START DATA BLOCK

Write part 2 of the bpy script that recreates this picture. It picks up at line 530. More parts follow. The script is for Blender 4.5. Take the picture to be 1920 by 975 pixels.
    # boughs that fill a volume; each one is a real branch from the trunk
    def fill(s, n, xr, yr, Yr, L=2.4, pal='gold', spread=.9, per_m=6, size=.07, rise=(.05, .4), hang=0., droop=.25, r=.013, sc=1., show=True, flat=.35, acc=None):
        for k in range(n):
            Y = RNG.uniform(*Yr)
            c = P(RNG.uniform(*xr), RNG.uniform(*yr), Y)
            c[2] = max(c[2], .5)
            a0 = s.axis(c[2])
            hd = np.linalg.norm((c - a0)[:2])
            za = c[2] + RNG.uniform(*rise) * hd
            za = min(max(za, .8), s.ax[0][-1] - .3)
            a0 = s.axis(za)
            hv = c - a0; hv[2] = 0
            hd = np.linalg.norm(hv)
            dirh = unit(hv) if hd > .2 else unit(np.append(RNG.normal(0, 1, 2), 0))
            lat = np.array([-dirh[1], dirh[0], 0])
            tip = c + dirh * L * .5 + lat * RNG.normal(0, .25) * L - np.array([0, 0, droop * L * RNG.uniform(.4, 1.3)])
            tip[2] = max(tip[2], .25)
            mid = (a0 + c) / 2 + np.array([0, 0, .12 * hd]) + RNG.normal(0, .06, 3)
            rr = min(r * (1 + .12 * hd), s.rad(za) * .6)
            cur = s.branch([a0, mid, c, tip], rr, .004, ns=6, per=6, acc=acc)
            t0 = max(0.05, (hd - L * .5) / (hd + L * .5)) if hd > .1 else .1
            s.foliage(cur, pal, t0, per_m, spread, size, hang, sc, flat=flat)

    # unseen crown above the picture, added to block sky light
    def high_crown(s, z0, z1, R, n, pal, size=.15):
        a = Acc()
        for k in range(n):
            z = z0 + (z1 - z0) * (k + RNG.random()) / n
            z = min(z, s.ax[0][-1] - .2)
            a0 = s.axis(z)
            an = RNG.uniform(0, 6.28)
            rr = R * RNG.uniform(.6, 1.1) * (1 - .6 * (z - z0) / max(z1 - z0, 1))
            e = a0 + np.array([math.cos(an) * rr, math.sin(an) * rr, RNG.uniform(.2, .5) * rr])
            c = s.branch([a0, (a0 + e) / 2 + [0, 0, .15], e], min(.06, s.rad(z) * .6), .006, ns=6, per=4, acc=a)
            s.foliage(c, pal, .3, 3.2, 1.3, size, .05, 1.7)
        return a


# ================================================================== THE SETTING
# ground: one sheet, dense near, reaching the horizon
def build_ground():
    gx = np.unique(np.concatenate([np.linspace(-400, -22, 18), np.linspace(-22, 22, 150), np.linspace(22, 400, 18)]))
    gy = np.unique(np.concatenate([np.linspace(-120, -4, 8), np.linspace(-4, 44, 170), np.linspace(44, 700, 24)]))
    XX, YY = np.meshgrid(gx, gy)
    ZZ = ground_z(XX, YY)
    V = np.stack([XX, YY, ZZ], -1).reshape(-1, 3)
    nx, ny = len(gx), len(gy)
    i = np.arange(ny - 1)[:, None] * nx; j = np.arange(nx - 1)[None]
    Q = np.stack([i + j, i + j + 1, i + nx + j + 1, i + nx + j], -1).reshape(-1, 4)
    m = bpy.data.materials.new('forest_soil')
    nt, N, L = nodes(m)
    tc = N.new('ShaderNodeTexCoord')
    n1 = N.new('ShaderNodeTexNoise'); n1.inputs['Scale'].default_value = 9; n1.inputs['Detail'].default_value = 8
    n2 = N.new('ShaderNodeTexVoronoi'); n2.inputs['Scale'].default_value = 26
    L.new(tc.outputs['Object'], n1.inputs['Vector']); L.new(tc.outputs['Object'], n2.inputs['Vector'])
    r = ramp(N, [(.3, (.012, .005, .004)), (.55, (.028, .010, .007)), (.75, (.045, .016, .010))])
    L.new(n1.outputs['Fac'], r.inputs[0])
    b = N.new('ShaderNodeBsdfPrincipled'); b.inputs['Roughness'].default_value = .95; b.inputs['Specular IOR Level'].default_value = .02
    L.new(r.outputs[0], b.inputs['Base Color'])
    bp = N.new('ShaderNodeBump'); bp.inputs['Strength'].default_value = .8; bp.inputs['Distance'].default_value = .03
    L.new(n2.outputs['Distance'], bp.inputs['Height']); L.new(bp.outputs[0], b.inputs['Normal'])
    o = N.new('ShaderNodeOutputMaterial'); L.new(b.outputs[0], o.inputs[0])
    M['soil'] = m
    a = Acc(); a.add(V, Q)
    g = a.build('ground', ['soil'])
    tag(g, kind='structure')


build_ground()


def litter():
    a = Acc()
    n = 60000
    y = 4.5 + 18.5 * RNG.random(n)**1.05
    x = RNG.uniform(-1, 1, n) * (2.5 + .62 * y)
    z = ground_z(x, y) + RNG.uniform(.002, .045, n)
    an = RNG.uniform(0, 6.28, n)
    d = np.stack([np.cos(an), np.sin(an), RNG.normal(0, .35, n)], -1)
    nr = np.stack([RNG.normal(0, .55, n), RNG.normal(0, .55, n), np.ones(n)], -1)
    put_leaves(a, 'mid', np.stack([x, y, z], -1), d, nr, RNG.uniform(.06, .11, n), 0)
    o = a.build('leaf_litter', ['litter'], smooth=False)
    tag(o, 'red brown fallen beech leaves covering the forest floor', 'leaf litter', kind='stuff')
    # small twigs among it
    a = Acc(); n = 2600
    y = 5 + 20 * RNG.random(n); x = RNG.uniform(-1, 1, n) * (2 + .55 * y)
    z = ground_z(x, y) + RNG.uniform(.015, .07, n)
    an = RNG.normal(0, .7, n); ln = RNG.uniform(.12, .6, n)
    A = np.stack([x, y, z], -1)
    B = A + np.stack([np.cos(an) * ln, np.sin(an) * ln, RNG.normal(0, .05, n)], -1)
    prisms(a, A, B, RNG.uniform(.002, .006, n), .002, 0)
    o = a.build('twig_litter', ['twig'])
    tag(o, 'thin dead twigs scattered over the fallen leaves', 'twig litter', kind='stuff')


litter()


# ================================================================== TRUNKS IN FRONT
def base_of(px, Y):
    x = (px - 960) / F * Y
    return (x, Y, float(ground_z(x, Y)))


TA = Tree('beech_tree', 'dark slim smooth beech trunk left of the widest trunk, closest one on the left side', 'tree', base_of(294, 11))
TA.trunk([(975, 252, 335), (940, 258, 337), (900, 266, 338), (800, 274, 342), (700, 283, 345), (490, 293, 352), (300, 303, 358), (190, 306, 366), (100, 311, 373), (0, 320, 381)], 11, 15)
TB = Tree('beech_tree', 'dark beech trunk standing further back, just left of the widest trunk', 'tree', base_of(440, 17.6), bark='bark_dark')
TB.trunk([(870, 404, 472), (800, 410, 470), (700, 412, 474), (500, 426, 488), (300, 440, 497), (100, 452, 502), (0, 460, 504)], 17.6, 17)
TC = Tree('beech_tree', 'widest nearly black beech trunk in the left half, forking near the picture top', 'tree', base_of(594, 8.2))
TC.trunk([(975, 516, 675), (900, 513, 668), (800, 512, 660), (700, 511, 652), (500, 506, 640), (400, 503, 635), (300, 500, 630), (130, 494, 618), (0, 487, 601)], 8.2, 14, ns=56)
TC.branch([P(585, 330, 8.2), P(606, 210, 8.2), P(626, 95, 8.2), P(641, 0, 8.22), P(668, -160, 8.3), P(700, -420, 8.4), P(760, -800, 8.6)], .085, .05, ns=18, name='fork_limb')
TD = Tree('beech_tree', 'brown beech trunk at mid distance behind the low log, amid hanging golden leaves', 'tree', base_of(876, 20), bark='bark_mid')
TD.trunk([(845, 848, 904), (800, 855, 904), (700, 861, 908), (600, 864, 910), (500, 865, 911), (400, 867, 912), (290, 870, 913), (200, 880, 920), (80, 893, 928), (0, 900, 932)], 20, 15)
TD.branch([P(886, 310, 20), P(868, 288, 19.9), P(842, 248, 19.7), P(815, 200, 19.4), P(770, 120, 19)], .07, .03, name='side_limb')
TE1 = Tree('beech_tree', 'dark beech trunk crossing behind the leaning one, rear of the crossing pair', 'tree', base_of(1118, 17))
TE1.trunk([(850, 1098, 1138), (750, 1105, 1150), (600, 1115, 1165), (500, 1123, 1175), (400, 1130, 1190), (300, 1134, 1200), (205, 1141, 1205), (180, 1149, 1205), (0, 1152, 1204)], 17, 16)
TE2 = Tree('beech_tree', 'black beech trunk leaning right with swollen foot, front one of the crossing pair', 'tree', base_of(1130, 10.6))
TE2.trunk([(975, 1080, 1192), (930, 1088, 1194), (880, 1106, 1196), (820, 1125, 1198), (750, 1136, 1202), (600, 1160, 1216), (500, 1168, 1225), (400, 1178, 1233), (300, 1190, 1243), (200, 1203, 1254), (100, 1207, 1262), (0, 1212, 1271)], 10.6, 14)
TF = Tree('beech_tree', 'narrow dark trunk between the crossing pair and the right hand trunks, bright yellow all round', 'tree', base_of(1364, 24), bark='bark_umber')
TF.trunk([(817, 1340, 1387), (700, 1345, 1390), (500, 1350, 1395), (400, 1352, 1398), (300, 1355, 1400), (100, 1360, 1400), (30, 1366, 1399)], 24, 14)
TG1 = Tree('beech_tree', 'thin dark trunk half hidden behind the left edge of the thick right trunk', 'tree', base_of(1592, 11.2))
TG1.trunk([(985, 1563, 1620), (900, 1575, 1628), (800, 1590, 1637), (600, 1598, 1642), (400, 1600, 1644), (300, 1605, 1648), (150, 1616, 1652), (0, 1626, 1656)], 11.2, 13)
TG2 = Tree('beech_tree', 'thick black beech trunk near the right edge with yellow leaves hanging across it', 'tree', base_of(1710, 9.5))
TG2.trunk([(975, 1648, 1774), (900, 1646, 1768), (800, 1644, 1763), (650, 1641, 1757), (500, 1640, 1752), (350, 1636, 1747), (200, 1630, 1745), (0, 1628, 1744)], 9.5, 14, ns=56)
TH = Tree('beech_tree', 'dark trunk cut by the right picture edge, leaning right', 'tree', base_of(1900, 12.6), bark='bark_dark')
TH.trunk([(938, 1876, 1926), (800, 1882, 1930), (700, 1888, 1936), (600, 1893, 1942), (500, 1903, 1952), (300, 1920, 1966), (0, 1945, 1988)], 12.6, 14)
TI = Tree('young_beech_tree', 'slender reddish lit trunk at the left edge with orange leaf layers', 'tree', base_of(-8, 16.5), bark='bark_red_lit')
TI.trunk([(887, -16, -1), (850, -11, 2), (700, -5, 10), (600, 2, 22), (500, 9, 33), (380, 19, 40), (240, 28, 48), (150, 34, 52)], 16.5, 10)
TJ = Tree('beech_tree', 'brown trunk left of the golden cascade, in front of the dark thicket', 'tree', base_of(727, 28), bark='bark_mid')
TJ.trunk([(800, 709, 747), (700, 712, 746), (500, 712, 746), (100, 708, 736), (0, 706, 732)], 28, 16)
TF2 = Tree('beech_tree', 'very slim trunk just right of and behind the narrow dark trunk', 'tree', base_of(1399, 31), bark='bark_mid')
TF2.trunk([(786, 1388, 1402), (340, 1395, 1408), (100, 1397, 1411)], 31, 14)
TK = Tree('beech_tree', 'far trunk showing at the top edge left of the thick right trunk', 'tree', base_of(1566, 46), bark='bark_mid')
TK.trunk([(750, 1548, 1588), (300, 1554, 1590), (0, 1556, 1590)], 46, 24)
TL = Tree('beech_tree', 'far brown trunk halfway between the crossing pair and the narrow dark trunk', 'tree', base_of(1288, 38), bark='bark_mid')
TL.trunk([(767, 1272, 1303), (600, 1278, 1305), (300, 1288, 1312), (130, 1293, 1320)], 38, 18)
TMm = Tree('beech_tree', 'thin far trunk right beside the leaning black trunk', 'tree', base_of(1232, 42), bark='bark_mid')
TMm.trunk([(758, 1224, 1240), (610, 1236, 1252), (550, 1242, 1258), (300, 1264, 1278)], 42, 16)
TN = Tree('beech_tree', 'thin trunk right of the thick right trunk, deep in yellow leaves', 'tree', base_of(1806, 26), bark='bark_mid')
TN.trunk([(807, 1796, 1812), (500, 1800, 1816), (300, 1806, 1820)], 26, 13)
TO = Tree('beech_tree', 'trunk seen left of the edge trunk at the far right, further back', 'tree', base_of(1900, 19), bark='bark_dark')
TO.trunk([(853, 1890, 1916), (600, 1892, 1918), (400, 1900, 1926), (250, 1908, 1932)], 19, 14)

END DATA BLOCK

Between the line containing "RNG.uniform(.06, .11, n), 0)" and the line containing "return (x, Y, float(ground_z(x, Y)))" lies the part to return. Return it exactly, counting both of those lines.

    put_leaves(a, 'mid', np.stack([x, y, z], -1), d, nr, RNG.uniform(.06, .11, n), 0)
    o = a.build('leaf_litter', ['litter'], smooth=False)
    tag(o, 'red brown fallen beech leaves covering the forest floor', 'leaf litter', kind='stuff')
    # small twigs among it
    a = Acc(); n = 2600
    y = 5 + 20 * RNG.random(n); x = RNG.uniform(-1, 1, n) * (2 + .55 * y)
    z = ground_z(x, y) + RNG.uniform(.015, .07, n)
    an = RNG.normal(0, .7, n); ln = RNG.uniform(.12, .6, n)
    A = np.stack([x, y, z], -1)
    B = A + np.stack([np.cos(an) * ln, np.sin(an) * ln, RNG.normal(0, .05, n)], -1)
    prisms(a, A, B, RNG.uniform(.002, .006, n), .002, 0)
    o = a.build('twig_litter', ['twig'])
    tag(o, 'thin dead twigs scattered over the fallen leaves', 'twig litter', kind='stuff')


litter()


# ================================================================== TRUNKS IN FRONT
def base_of(px, Y):
    x = (px - 960) / F * Y
    return (x, Y, float(ground_z(x, Y)))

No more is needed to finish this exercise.